>> begin

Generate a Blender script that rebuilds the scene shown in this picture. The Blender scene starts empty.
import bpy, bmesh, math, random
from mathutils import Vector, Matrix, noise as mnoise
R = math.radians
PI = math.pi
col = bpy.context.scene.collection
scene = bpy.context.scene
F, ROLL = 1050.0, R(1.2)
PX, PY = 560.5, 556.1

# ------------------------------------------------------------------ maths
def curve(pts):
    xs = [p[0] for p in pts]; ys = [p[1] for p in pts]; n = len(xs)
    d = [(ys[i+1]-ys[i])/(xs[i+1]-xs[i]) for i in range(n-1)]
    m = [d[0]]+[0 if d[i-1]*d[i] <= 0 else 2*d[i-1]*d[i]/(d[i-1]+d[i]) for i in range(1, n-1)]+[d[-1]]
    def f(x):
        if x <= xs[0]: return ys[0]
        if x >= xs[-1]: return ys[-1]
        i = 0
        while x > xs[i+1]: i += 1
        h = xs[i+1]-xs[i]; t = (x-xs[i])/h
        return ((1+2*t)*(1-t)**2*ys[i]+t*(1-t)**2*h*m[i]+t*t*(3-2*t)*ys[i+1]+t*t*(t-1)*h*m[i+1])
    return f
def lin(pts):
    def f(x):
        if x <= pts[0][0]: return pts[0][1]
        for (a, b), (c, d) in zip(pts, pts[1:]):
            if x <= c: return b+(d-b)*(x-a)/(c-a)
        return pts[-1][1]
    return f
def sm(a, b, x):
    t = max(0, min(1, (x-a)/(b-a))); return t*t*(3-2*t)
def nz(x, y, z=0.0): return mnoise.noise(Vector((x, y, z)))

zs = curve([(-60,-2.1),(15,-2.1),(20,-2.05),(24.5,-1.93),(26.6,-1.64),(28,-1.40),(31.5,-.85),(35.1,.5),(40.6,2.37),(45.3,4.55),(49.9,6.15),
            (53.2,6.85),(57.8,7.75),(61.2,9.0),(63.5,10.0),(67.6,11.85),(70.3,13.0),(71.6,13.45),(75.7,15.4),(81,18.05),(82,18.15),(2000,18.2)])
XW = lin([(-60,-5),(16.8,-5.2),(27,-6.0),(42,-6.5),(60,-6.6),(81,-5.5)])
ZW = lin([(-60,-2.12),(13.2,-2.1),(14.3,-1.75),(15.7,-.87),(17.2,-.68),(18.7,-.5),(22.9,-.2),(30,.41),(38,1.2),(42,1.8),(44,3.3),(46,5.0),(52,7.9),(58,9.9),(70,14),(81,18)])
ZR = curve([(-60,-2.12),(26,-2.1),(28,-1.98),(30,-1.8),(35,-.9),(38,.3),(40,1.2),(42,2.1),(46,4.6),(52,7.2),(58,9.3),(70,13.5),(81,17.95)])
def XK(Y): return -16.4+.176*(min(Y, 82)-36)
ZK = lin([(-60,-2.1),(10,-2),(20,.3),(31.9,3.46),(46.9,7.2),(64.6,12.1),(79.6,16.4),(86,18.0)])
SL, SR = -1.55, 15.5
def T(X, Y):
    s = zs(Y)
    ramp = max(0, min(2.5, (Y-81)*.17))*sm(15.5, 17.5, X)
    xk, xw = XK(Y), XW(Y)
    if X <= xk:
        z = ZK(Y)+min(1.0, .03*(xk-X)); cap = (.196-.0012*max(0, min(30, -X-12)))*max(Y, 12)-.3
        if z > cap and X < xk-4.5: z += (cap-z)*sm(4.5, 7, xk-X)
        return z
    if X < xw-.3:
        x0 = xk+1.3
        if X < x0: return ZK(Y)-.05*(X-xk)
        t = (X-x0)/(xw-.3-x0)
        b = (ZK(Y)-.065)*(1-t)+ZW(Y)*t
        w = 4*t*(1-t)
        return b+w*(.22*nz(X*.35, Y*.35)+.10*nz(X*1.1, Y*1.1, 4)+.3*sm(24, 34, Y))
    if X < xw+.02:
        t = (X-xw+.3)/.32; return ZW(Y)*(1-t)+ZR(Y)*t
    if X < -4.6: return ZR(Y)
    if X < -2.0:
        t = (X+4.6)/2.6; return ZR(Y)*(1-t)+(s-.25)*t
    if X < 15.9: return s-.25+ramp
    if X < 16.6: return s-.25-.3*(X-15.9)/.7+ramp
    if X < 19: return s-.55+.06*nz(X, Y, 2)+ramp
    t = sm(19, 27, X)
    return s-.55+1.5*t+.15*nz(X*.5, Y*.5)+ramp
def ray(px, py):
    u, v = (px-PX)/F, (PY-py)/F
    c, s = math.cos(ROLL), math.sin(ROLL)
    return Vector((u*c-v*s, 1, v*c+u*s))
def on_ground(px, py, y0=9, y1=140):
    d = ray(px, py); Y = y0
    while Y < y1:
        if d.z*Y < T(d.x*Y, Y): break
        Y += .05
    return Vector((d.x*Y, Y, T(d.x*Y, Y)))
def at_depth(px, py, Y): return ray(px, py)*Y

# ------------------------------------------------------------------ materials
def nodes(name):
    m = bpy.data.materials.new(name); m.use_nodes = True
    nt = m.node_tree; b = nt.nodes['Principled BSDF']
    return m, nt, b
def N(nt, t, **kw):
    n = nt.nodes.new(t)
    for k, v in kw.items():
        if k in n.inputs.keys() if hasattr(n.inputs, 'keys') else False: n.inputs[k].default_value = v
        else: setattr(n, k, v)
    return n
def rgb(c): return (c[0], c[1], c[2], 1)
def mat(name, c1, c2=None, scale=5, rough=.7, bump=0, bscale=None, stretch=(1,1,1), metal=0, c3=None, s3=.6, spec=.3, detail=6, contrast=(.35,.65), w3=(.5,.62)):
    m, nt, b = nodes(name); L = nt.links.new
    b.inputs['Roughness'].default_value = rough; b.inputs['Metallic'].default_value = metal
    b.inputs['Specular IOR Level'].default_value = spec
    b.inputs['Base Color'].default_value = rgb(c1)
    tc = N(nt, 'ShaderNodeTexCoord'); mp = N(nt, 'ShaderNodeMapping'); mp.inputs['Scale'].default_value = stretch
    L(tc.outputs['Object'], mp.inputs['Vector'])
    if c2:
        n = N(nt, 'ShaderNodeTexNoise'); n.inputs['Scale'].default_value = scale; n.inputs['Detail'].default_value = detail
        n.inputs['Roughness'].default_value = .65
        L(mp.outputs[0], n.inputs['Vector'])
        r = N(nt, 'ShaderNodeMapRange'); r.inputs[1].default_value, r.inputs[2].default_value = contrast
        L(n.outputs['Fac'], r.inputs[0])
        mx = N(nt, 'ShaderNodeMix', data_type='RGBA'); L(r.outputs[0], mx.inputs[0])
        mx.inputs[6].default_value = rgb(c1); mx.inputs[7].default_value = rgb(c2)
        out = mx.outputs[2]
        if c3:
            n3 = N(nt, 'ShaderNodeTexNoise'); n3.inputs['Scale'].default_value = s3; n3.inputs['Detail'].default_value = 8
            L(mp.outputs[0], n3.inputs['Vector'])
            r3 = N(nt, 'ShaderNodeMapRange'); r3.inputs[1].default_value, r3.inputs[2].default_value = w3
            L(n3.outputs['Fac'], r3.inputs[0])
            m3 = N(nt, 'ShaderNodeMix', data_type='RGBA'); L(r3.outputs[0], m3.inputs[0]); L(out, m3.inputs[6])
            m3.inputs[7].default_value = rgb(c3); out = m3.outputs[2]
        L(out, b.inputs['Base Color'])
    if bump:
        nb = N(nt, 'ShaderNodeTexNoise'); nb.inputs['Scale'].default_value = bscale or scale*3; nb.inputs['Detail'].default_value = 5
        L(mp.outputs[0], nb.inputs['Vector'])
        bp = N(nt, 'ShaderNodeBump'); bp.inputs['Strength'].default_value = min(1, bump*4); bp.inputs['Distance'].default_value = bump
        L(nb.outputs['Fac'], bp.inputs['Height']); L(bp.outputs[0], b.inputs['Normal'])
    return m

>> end

■ CHALLENGE ■
Copy the material above, line for line.

■ EXERCISE RESPONSE ■
Generate a Blender script that rebuilds the scene shown in this picture. The Blender scene starts empty.
import bpy, bmesh, math, random
from mathutils import Vector, Matrix, noise as mnoise
R = math.radians
PI = math.pi
col = bpy.context.scene.collection
scene = bpy.context.scene
F, ROLL = 1050.0, R(1.2)
PX, PY = 560.5, 556.1

# ------------------------------------------------------------------ maths
def curve(pts):
    xs = [p[0] for p in pts]; ys = [p[1] for p in pts]; n = len(xs)
    d = [(ys[i+1]-ys[i])/(xs[i+1]-xs[i]) for i in range(n-1)]
    m = [d[0]]+[0 if d[i-1]*d[i] <= 0 else 2*d[i-1]*d[i]/(d[i-1]+d[i]) for i in range(1, n-1)]+[d[-1]]
    def f(x):
        if x <= xs[0]: return ys[0]
        if x >= xs[-1]: return ys[-1]
        i = 0
        while x > xs[i+1]: i += 1
        h = xs[i+1]-xs[i]; t = (x-xs[i])/h
        return ((1+2*t)*(1-t)**2*ys[i]+t*(1-t)**2*h*m[i]+t*t*(3-2*t)*ys[i+1]+t*t*(t-1)*h*m[i+1])
    return f
def lin(pts):
    def f(x):
        if x <= pts[0][0]: return pts[0][1]
        for (a, b), (c, d) in zip(pts, pts[1:]):
            if x <= c: return b+(d-b)*(x-a)/(c-a)
        return pts[-1][1]
    return f
def sm(a, b, x):
    t = max(0, min(1, (x-a)/(b-a))); return t*t*(3-2*t)
def nz(x, y, z=0.0): return mnoise.noise(Vector((x, y, z)))

zs = curve([(-60,-2.1),(15,-2.1),(20,-2.05),(24.5,-1.93),(26.6,-1.64),(28,-1.40),(31.5,-.85),(35.1,.5),(40.6,2.37),(45.3,4.55),(49.9,6.15),
            (53.2,6.85),(57.8,7.75),(61.2,9.0),(63.5,10.0),(67.6,11.85),(70.3,13.0),(71.6,13.45),(75.7,15.4),(81,18.05),(82,18.15),(2000,18.2)])
XW = lin([(-60,-5),(16.8,-5.2),(27,-6.0),(42,-6.5),(60,-6.6),(81,-5.5)])
ZW = lin([(-60,-2.12),(13.2,-2.1),(14.3,-1.75),(15.7,-.87),(17.2,-.68),(18.7,-.5),(22.9,-.2),(30,.41),(38,1.2),(42,1.8),(44,3.3),(46,5.0),(52,7.9),(58,9.9),(70,14),(81,18)])
ZR = curve([(-60,-2.12),(26,-2.1),(28,-1.98),(30,-1.8),(35,-.9),(38,.3),(40,1.2),(42,2.1),(46,4.6),(52,7.2),(58,9.3),(70,13.5),(81,17.95)])
def XK(Y): return -16.4+.176*(min(Y, 82)-36)
ZK = lin([(-60,-2.1),(10,-2),(20,.3),(31.9,3.46),(46.9,7.2),(64.6,12.1),(79.6,16.4),(86,18.0)])
SL, SR = -1.55, 15.5
def T(X, Y):
    s = zs(Y)
    ramp = max(0, min(2.5, (Y-81)*.17))*sm(15.5, 17.5, X)
    xk, xw = XK(Y), XW(Y)
    if X <= xk:
        z = ZK(Y)+min(1.0, .03*(xk-X)); cap = (.196-.0012*max(0, min(30, -X-12)))*max(Y, 12)-.3
        if z > cap and X < xk-4.5: z += (cap-z)*sm(4.5, 7, xk-X)
        return z
    if X < xw-.3:
        x0 = xk+1.3
        if X < x0: return ZK(Y)-.05*(X-xk)
        t = (X-x0)/(xw-.3-x0)
        b = (ZK(Y)-.065)*(1-t)+ZW(Y)*t
        w = 4*t*(1-t)
        return b+w*(.22*nz(X*.35, Y*.35)+.10*nz(X*1.1, Y*1.1, 4)+.3*sm(24, 34, Y))
    if X < xw+.02:
        t = (X-xw+.3)/.32; return ZW(Y)*(1-t)+ZR(Y)*t
    if X < -4.6: return ZR(Y)
    if X < -2.0:
        t = (X+4.6)/2.6; return ZR(Y)*(1-t)+(s-.25)*t
    if X < 15.9: return s-.25+ramp
    if X < 16.6: return s-.25-.3*(X-15.9)/.7+ramp
    if X < 19: return s-.55+.06*nz(X, Y, 2)+ramp
    t = sm(19, 27, X)
    return s-.55+1.5*t+.15*nz(X*.5, Y*.5)+ramp
def ray(px, py):
    u, v = (px-PX)/F, (PY-py)/F
    c, s = math.cos(ROLL), math.sin(ROLL)
    return Vector((u*c-v*s, 1, v*c+u*s))
def on_ground(px, py, y0=9, y1=140):
    d = ray(px, py); Y = y0
    while Y < y1:
        if d.z*Y < T(d.x*Y, Y): break
        Y += .05
    return Vector((d.x*Y, Y, T(d.x*Y, Y)))
def at_depth(px, py, Y): return ray(px, py)*Y

# ------------------------------------------------------------------ materials
def nodes(name):
    m = bpy.data.materials.new(name); m.use_nodes = True
    nt = m.node_tree; b = nt.nodes['Principled BSDF']
    return m, nt, b
def N(nt, t, **kw):
    n = nt.nodes.new(t)
    for k, v in kw.items():
        if k in n.inputs.keys() if hasattr(n.inputs, 'keys') else False: n.inputs[k].default_value = v
        else: setattr(n, k, v)
    return n
def rgb(c): return (c[0], c[1], c[2], 1)
def mat(name, c1, c2=None, scale=5, rough=.7, bump=0, bscale=None, stretch=(1,1,1), metal=0, c3=None, s3=.6, spec=.3, detail=6, contrast=(.35,.65), w3=(.5,.62)):
    m, nt, b = nodes(name); L = nt.links.new
    b.inputs['Roughness'].default_value = rough; b.inputs['Metallic'].default_value = metal
    b.inputs['Specular IOR Level'].default_value = spec
    b.inputs['Base Color'].default_value = rgb(c1)
    tc = N(nt, 'ShaderNodeTexCoord'); mp = N(nt, 'ShaderNodeMapping'); mp.inputs['Scale'].default_value = stretch
    L(tc.outputs['Object'], mp.inputs['Vector'])
    if c2:
        n = N(nt, 'ShaderNodeTexNoise'); n.inputs['Scale'].default_value = scale; n.inputs['Detail'].default_value = detail
        n.inputs['Roughness'].default_value = .65
        L(mp.outputs[0], n.inputs['Vector'])
        r = N(nt, 'ShaderNodeMapRange'); r.inputs[1].default_value, r.inputs[2].default_value = contrast
        L(n.outputs['Fac'], r.inputs[0])
        mx = N(nt, 'ShaderNodeMix', data_type='RGBA'); L(r.outputs[0], mx.inputs[0])
        mx.inputs[6].default_value = rgb(c1); mx.inputs[7].default_value = rgb(c2)
        out = mx.outputs[2]
        if c3:
            n3 = N(nt, 'ShaderNodeTexNoise'); n3.inputs['Scale'].default_value = s3; n3.inputs['Detail'].default_value = 8
            L(mp.outputs[0], n3.inputs['Vector'])
            r3 = N(nt, 'ShaderNodeMapRange'); r3.inputs[1].default_value, r3.inputs[2].default_value = w3
            L(n3.outputs['Fac'], r3.inputs[0])
            m3 = N(nt, 'ShaderNodeMix', data_type='RGBA'); L(r3.outputs[0], m3.inputs[0]); L(out, m3.inputs[6])
            m3.inputs[7].default_value = rgb(c3); out = m3.outputs[2]
        L(out, b.inputs['Base Color'])
    if bump:
        nb = N(nt, 'ShaderNodeTexNoise'); nb.inputs['Scale'].default_value = bscale or scale*3; nb.inputs['Detail'].default_value = 5
        L(mp.outputs[0], nb.inputs['Vector'])
        bp = N(nt, 'ShaderNodeBump'); bp.inputs['Strength'].default_value = min(1, bump*4); bp.inputs['Distance'].default_value = bump
        L(nb.outputs['Fac'], bp.inputs['Height']); L(bp.outputs[0], b.inputs['Normal'])
    return m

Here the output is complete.